« Mortepeau », une atmosphère pesante

Titre : Mortepeau
Autrice : Natalia García Freire
Editions : Christian Bourgois
Date de parution : 2 septembre 2021
Genre : roman

Premier roman de Natalia Garcia Freire, Mortepeau raconte la décadence d’une famille, la lente descente vers l’assujettissement et la mort, qui semble ne pas être la fin de tout.

Un jour, deux hommes d’allure peu ragoûtante arrivent chez eux. Doucement, ils s’installent et prennent possession des lieux et de ses habitants. Qui sont-ils ? Que veulent-ils ? D’où viennent-ils ? Autant de questions sans réponses qui donnent à ce récit des formes mystérieuses, des ténèbres attirantes.

L’arrivée de ces deux personnages bouleverse l’équilibre de ce microcosme sombre, chacun est impacté et chacun fait comme il peut pour accepter la situation.
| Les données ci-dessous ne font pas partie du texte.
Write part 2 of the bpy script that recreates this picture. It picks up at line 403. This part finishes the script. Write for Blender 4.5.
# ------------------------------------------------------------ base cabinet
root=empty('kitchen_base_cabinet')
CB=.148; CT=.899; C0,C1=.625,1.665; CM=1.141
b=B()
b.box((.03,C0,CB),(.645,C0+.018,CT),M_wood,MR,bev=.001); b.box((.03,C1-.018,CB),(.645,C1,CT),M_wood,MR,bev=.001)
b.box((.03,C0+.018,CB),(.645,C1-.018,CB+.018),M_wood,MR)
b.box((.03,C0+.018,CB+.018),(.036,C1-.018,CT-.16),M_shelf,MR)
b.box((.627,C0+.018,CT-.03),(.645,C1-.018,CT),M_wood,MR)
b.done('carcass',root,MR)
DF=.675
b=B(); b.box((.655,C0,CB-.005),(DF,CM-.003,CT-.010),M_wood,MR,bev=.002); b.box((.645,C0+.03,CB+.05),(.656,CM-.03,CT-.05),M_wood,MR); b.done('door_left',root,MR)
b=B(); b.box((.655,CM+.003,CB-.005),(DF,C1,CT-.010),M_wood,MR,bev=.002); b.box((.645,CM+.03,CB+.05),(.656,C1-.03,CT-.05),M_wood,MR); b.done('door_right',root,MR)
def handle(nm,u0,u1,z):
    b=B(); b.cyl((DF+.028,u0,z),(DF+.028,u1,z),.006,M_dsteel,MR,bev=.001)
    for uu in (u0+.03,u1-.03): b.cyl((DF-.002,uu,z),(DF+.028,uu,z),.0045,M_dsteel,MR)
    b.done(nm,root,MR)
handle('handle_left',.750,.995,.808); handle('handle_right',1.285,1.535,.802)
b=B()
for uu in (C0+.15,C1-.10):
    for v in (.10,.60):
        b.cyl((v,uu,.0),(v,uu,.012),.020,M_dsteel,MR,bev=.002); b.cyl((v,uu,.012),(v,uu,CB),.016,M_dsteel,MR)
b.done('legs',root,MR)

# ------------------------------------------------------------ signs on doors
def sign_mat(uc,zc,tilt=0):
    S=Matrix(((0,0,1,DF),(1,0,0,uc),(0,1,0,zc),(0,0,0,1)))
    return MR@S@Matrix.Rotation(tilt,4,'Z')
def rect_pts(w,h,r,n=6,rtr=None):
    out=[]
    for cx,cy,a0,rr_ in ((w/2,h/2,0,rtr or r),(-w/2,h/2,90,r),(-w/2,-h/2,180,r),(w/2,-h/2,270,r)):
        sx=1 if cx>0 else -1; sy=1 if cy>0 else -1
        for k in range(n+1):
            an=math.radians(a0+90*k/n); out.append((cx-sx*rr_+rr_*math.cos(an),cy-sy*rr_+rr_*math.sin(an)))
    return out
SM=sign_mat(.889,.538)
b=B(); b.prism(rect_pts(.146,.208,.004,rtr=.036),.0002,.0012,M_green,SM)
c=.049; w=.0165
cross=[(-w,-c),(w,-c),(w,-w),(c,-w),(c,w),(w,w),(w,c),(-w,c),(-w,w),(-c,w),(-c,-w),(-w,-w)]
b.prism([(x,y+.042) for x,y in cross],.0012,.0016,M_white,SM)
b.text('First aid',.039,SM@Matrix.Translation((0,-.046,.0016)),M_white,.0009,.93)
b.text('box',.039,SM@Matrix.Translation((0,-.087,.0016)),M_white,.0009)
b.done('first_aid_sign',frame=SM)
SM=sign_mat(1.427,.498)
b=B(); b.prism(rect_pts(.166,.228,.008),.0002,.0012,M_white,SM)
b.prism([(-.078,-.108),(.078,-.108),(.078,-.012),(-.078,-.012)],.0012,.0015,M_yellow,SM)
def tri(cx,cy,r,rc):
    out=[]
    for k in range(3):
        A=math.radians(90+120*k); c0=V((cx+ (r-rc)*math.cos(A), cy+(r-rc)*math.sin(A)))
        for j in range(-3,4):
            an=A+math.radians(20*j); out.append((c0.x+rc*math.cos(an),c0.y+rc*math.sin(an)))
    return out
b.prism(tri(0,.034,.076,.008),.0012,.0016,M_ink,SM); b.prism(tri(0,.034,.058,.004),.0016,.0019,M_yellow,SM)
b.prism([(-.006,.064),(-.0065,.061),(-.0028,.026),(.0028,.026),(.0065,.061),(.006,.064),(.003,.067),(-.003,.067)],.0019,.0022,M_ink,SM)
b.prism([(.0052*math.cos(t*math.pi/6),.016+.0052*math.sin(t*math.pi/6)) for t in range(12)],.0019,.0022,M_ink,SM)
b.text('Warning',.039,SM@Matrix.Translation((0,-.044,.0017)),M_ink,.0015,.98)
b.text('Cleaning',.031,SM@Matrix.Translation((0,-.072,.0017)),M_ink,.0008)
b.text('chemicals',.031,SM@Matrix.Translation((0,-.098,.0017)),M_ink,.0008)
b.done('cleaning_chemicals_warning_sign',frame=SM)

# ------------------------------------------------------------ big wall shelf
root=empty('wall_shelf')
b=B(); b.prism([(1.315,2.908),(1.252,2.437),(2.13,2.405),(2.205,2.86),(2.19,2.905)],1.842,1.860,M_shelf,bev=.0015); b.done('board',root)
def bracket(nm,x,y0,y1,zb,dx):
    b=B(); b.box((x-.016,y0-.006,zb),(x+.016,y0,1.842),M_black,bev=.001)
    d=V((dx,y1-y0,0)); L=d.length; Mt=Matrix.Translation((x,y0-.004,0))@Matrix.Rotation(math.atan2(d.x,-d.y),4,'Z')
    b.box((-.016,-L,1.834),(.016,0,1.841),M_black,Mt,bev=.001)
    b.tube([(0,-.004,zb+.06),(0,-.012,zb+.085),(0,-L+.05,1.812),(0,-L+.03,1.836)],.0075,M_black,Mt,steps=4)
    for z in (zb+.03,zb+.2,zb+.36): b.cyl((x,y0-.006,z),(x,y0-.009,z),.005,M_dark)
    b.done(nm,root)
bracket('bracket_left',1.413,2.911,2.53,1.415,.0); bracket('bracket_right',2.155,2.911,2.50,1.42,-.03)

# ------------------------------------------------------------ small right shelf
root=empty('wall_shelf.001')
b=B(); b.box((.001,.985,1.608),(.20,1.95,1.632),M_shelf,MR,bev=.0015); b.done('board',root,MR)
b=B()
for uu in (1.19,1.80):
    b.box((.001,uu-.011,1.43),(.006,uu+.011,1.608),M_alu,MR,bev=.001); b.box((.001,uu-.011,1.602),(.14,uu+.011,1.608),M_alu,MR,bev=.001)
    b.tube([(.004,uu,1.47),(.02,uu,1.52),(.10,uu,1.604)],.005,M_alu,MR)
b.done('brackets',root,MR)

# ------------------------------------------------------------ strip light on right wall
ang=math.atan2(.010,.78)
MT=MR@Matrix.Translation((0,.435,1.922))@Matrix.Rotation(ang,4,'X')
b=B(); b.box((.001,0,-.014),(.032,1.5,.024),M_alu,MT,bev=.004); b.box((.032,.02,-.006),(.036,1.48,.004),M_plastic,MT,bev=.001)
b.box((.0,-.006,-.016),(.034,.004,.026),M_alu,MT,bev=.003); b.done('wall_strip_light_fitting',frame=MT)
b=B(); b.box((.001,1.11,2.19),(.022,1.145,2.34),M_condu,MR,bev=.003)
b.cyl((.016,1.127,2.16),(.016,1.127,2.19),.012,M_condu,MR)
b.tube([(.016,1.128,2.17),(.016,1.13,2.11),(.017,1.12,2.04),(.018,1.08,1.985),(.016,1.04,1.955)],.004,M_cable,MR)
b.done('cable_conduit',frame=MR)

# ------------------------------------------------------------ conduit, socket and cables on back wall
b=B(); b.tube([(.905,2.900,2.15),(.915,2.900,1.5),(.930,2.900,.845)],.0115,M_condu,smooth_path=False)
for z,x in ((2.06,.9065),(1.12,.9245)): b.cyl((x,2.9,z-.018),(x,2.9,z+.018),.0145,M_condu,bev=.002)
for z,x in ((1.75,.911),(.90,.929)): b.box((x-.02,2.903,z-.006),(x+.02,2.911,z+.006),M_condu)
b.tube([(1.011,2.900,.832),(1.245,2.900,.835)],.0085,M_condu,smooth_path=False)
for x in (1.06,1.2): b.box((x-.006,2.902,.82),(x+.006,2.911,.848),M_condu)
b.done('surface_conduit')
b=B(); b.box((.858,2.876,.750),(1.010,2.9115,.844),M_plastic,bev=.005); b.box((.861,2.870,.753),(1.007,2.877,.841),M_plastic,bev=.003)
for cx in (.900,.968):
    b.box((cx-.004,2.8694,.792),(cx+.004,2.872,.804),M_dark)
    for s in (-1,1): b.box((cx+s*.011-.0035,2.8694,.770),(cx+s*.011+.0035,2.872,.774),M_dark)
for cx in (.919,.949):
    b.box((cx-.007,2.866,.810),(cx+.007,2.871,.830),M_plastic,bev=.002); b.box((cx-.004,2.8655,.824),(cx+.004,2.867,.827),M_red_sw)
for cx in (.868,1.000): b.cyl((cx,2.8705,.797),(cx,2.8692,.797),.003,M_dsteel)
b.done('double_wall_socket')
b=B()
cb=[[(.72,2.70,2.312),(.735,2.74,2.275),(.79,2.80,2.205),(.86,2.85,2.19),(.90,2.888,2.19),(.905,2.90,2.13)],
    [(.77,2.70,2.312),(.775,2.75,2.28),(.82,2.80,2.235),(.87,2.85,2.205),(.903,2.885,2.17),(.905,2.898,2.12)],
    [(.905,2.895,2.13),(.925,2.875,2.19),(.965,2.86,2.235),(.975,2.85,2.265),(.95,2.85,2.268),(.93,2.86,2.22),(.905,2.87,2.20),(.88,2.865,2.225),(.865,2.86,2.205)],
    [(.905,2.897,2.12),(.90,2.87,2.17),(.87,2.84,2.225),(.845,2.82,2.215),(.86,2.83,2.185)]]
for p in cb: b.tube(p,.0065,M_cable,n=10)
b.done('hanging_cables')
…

Deux n’y parviennent pas cependant ; Joséfina, épouse et mère de Lucas, et Lucas lui-même. Tous deux se retranchent encore plus dans leur monde fait de plantes et d’insectes. Déjà, ils se terrent.

Lucas, le fils unique de la famille, revient au domaine après s’être enfuit de chez l’homme pour qui il travaillait. D’abord terré, observant ce qu’il se passe à l’intérieur, il finit par rentrer dans son ancienne demeure. Son retour marquera la fin de sa famille, pour toujours. Il emmènera avec lui les derniers vestiges de qui ils étaient.

L’atmosphère est pesante, à chaque mot, on sent la saleté et la lenteur des jours qui passent dans cette maison. Lucas terré et communiant avec le petit monde d’en dessous, insectes et autres rampants, se pose comme une sorte d’ange exterminateur tout en arborant la parure d’un pauvre erre. Felisberto et Eloy sont terrifiants, dégoutants tout autant que fascinants. Le père absent, transparent, ne sert qu’à faire rentrer le mal dans la maison et s’efface au fur et à mesure que le récit avance. La mère est invisibilisée, infantilisée, comme une chose malade dont on aurait honte. Quant aux petites servantes, elles volettent dans le récit comme autant de mouchettes, vivantes mais sentant déjà la mort et la déchéance.

L’écriture est chargée, pesante et se laisse dépasser parfois par ses élans lyriques et gothiques. L’histoire se trame aussi avec quelques lourdeurs. Mais tout ceci incombe au statut de premier roman. Mortepeau est un peu comme un rideau de velours lourd, sombre, épais qui obstrue les fenêtres des grandes demeures. Il pèsera tout comme il fascinera.